** Goal **
Pictures stay out of this copy, which runs from the first line of the material through the line containing "0, 0.0345), smooth=40)".

** Given data **
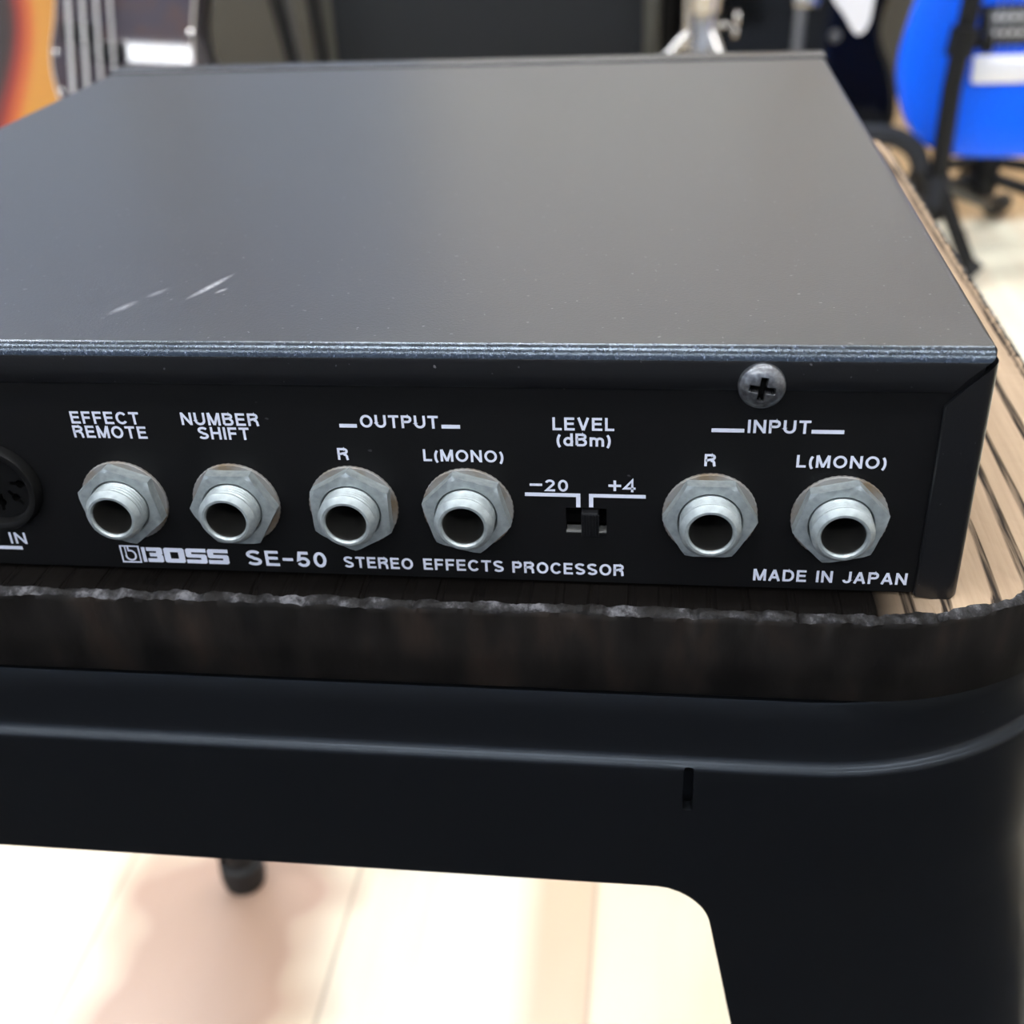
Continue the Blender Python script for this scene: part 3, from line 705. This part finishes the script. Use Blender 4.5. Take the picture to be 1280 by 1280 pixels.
# panel screw with cross recess, driven through the lip
def screw_bm():
    bm = bmesh.new(); R_ = 0.0033; nr, na = 30, 96; rings = []
    def hgt(x, y):
        r = math.hypot(x, y); h = 0.0019 * (1 - (r / R_) ** 4.0 * 0.55) if r < R_ * 0.97 else 0.0019 * 0.40
        w1 = 0.00050 + 0.00022 * max(0, 1 - r / 0.0008); a = 0.00185
        q = min(abs(x), abs(y)); l = max(abs(x), abs(y))
        dpt = min(max((w1 - q) / 0.00018, 0), 1) * min(max((a - l) / 0.0003, 0), 1)
        return h - 0.0015 * dpt
    for i in range(nr, 0, -1):
        r = R_ * i / nr
        rings.append([(r * math.cos(2 * PI * k / na), -hgt(r * math.cos(2 * PI * k / na), r * math.sin(2 * PI * k / na)), r * math.sin(2 * PI * k / na)) for k in range(na)])
    rings.insert(0, [(R_ * math.cos(2 * PI * k / na), 0.0003, R_ * math.sin(2 * PI * k / na)) for k in range(na)])
    rings.append([(0.00001 * math.cos(2 * PI * k / na), -hgt(0, 0), 0.00001 * math.sin(2 * PI * k / na)) for k in range(na)])
    loft(bm, rings, True, True)
    bm.transform(Matrix.Rotation(math.radians(8), 4, 'Y')); return bm
scr = screw_bm(); zr = Matrix.Rotation(math.radians(-8), 4, 'Y')
for f in scr.faces:                             # shade inside the cross recess, painted dark
    c = zr @ f.calc_center_median(); q, l = min(abs(c.x), abs(c.z)), max(abs(c.x), abs(c.z))
    if q < 0.00055 and l < 0.00170 and c.y > -0.0013 and math.hypot(c.x, c.z) < 0.0025: f.material_index = 1
fin(scr, 'screw', [M['screw'], M['void']], unit, (-0.0307, 0, 0.0345), smooth=40)

# ------------------------------------------------------------------ instruments behind
def burst_mat(name, stops, rough=0.3):
    mt = mat(name, (0.5, 0.3, 0.1), rough, 0, 0.3, 0.0)
    at = N(mt, 'ShaderNodeAttribute', attribute_name='burst'); c = ramp(mt, at.outputs['Fac'], stops)
    L(mt, c, bsdf(mt).inputs['Base Color']); return mt
M['sunburst'] = burst_mat('sunburst_lacquer', [(0.0, (0.006, 0.005, 0.006)), (0.42, (0.02, 0.006, 0.005)), (0.62, (0.22, 0.014, 0.005)), (0.80, (0.42, 0.085, 0.010)), (1.0, (0.46, 0.20, 0.022))])
M['blue'] = mat('blue_lacquer', (0.001, 0.105, 0.85), 0.22, 0.0, 0.35, 0.0)
M['blackgloss'] = mat('black_lacquer', (0.003, 0.003, 0.0033), 0.12, 0, 0.25, 0.0)
M['tortoise'] = mat('brown_tortoise_sheen', (0.05, 0.03, 0.025), 0.03, 0, 0.3, 0.0)
tt = M['tortoise']; c_ = ramp(tt, noise(tt, coords(tt), 40, 4), [(0.45, (0.055, 0.048, 0.062)), (0.78, (0.085, 0.052, 0.045))]); L(tt, c_, bsdf(tt).inputs['Base Color'])  # purple-grey ceiling reflection mixed into the tortoise colour
M['whiteplastic'] = mat('white_plastic', (0.85, 0.85, 0.85), 0.25)
M['creamedge'] = mat('pale_edge', (0.55, 0.50, 0.45), 0.4)
M['chrome'] = mat('chrome', (0.55, 0.53, 0.50), 0.2, 1.0)
M['satin'] = mat('satin_nickel', (0.85, 0.86, 0.9), 0.35, 0.35)
M['steel'] = mat('string_steel', (0.45, 0.44, 0.43), 0.35, 1.0)
M['maple'] = mat('maple_neck', (0.55, 0.32, 0.13), 0.3)
M['rosewood'] = mat('rosewood_board', (0.05, 0.025, 0.015), 0.5)
M['stand'] = mat('black_stand_tube', (0.006, 0.0062, 0.007), 0.45, 0, 0.2)
M['foam'] = mat('grey_foam', (0.017, 0.019, 0.024), 0.75, 0, 0.2)
M['greymetal'] = mat('grey_metal', (0.10, 0.10, 0.10), 0.4, 0.6)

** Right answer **
Continue the Blender Python script for this scene: part 3, from line 705. This part finishes the script. Use Blender 4.5. Take the picture to be 1280 by 1280 pixels.
# panel screw with cross recess, driven through the lip
def screw_bm():
    bm = bmesh.new(); R_ = 0.0033; nr, na = 30, 96; rings = []
    def hgt(x, y):
        r = math.hypot(x, y); h = 0.0019 * (1 - (r / R_) ** 4.0 * 0.55) if r < R_ * 0.97 else 0.0019 * 0.40
        w1 = 0.00050 + 0.00022 * max(0, 1 - r / 0.0008); a = 0.00185
        q = min(abs(x), abs(y)); l = max(abs(x), abs(y))
        dpt = min(max((w1 - q) / 0.00018, 0), 1) * min(max((a - l) / 0.0003, 0), 1)
        return h - 0.0015 * dpt
    for i in range(nr, 0, -1):
        r = R_ * i / nr
        rings.append([(r * math.cos(2 * PI * k / na), -hgt(r * math.cos(2 * PI * k / na), r * math.sin(2 * PI * k / na)), r * math.sin(2 * PI * k / na)) for k in range(na)])
    rings.insert(0, [(R_ * math.cos(2 * PI * k / na), 0.0003, R_ * math.sin(2 * PI * k / na)) for k in range(na)])
    rings.append([(0.00001 * math.cos(2 * PI * k / na), -hgt(0, 0), 0.00001 * math.sin(2 * PI * k / na)) for k in range(na)])
    loft(bm, rings, True, True)
    bm.transform(Matrix.Rotation(math.radians(8), 4, 'Y')); return bm
scr = screw_bm(); zr = Matrix.Rotation(math.radians(-8), 4, 'Y')
for f in scr.faces:                             # shade inside the cross recess, painted dark
    c = zr @ f.calc_center_median(); q, l = min(abs(c.x), abs(c.z)), max(abs(c.x), abs(c.z))
    if q < 0.00055 and l < 0.00170 and c.y > -0.0013 and math.hypot(c.x, c.z) < 0.0025: f.material_index = 1
fin(scr, 'screw', [M['screw'], M['void']], unit, (-0.0307, 0, 0.0345), smooth=40)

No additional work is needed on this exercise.